## SET TASK
All of the data below must be repeated exactly.

## DATA EXTRACT
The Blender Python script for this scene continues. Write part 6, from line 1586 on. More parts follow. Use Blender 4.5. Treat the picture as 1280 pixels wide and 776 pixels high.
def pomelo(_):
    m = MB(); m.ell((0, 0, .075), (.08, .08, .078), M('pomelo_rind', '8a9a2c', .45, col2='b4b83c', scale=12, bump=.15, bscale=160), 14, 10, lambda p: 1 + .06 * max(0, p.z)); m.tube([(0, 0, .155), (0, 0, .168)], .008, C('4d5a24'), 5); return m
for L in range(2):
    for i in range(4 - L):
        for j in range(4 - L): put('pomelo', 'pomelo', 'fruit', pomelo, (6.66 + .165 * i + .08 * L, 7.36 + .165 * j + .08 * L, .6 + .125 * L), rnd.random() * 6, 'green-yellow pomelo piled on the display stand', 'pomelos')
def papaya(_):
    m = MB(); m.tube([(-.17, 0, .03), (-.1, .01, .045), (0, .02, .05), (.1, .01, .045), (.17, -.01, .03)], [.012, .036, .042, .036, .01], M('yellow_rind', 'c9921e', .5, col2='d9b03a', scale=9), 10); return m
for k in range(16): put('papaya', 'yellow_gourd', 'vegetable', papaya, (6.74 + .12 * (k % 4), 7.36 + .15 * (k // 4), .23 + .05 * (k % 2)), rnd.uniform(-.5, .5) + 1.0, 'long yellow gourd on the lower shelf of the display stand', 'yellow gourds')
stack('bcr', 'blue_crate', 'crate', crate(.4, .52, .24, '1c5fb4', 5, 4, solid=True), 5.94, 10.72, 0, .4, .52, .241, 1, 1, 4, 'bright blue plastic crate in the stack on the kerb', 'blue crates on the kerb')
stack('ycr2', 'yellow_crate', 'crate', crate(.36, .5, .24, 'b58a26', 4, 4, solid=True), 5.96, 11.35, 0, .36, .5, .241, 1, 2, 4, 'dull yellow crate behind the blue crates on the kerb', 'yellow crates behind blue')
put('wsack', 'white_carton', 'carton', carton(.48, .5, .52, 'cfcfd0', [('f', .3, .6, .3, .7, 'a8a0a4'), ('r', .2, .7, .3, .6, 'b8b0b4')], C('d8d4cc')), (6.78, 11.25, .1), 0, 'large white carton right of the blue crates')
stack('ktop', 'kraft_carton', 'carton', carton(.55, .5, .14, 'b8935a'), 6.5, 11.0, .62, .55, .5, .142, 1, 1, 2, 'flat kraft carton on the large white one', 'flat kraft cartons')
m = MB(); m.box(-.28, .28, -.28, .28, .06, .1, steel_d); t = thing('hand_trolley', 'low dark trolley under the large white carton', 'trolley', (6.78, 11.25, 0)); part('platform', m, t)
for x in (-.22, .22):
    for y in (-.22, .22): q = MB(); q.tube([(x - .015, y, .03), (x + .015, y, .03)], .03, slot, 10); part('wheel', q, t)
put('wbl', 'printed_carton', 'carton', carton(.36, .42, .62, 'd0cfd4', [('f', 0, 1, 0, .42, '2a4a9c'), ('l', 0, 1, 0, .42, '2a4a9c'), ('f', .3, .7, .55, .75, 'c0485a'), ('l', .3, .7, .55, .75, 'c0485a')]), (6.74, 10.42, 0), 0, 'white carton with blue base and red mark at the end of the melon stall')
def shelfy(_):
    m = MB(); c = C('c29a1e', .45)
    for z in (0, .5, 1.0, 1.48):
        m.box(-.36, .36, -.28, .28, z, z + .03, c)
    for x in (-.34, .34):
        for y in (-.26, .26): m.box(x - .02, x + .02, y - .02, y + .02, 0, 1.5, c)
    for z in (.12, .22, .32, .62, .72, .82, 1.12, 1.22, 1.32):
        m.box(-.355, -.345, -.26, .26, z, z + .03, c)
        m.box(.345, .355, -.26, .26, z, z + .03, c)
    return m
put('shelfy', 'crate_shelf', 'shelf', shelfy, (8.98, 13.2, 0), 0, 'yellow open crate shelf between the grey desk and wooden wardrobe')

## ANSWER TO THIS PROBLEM
The Blender Python script for this scene continues. Write part 6, from line 1586 on. More parts follow. Use Blender 4.5. Treat the picture as 1280 pixels wide and 776 pixels high.
def pomelo(_):
    m = MB(); m.ell((0, 0, .075), (.08, .08, .078), M('pomelo_rind', '8a9a2c', .45, col2='b4b83c', scale=12, bump=.15, bscale=160), 14, 10, lambda p: 1 + .06 * max(0, p.z)); m.tube([(0, 0, .155), (0, 0, .168)], .008, C('4d5a24'), 5); return m
for L in range(2):
    for i in range(4 - L):
        for j in range(4 - L): put('pomelo', 'pomelo', 'fruit', pomelo, (6.66 + .165 * i + .08 * L, 7.36 + .165 * j + .08 * L, .6 + .125 * L), rnd.random() * 6, 'green-yellow pomelo piled on the display stand', 'pomelos')
def papaya(_):
    m = MB(); m.tube([(-.17, 0, .03), (-.1, .01, .045), (0, .02, .05), (.1, .01, .045), (.17, -.01, .03)], [.012, .036, .042, .036, .01], M('yellow_rind', 'c9921e', .5, col2='d9b03a', scale=9), 10); return m
for k in range(16): put('papaya', 'yellow_gourd', 'vegetable', papaya, (6.74 + .12 * (k % 4), 7.36 + .15 * (k // 4), .23 + .05 * (k % 2)), rnd.uniform(-.5, .5) + 1.0, 'long yellow gourd on the lower shelf of the display stand', 'yellow gourds')
stack('bcr', 'blue_crate', 'crate', crate(.4, .52, .24, '1c5fb4', 5, 4, solid=True), 5.94, 10.72, 0, .4, .52, .241, 1, 1, 4, 'bright blue plastic crate in the stack on the kerb', 'blue crates on the kerb')
stack('ycr2', 'yellow_crate', 'crate', crate(.36, .5, .24, 'b58a26', 4, 4, solid=True), 5.96, 11.35, 0, .36, .5, .241, 1, 2, 4, 'dull yellow crate behind the blue crates on the kerb', 'yellow crates behind blue')
put('wsack', 'white_carton', 'carton', carton(.48, .5, .52, 'cfcfd0', [('f', .3, .6, .3, .7, 'a8a0a4'), ('r', .2, .7, .3, .6, 'b8b0b4')], C('d8d4cc')), (6.78, 11.25, .1), 0, 'large white carton right of the blue crates')
stack('ktop', 'kraft_carton', 'carton', carton(.55, .5, .14, 'b8935a'), 6.5, 11.0, .62, .55, .5, .142, 1, 1, 2, 'flat kraft carton on the large white one', 'flat kraft cartons')
m = MB(); m.box(-.28, .28, -.28, .28, .06, .1, steel_d); t = thing('hand_trolley', 'low dark trolley under the large white carton', 'trolley', (6.78, 11.25, 0)); part('platform', m, t)
for x in (-.22, .22):
    for y in (-.22, .22): q = MB(); q.tube([(x - .015, y, .03), (x + .015, y, .03)], .03, slot, 10); part('wheel', q, t)
put('wbl', 'printed_carton', 'carton', carton(.36, .42, .62, 'd0cfd4', [('f', 0, 1, 0, .42, '2a4a9c'), ('l', 0, 1, 0, .42, '2a4a9c'), ('f', .3, .7, .55, .75, 'c0485a'), ('l', .3, .7, .55, .75, 'c0485a')]), (6.74, 10.42, 0), 0, 'white carton with blue base and red mark at the end of the melon stall')
def shelfy(_):
    m = MB(); c = C('c29a1e', .45)
    for z in (0, .5, 1.0, 1.48):
        m.box(-.36, .36, -.28, .28, z, z + .03, c)
    for x in (-.34, .34):
        for y in (-.26, .26): m.box(x - .02, x + .02, y - .02, y + .02, 0, 1.5, c)
    for z in (.12, .22, .32, .62, .72, .82, 1.12, 1.22, 1.32):
        m.box(-.355, -.345, -.26, .26, z, z + .03, c)
        m.box(.345, .355, -.26, .26, z, z + .03, c)
    return m
put('shelfy', 'crate_shelf', 'shelf', shelfy, (8.98, 13.2, 0), 0, 'yellow open crate shelf between the grey desk and wooden wardrobe')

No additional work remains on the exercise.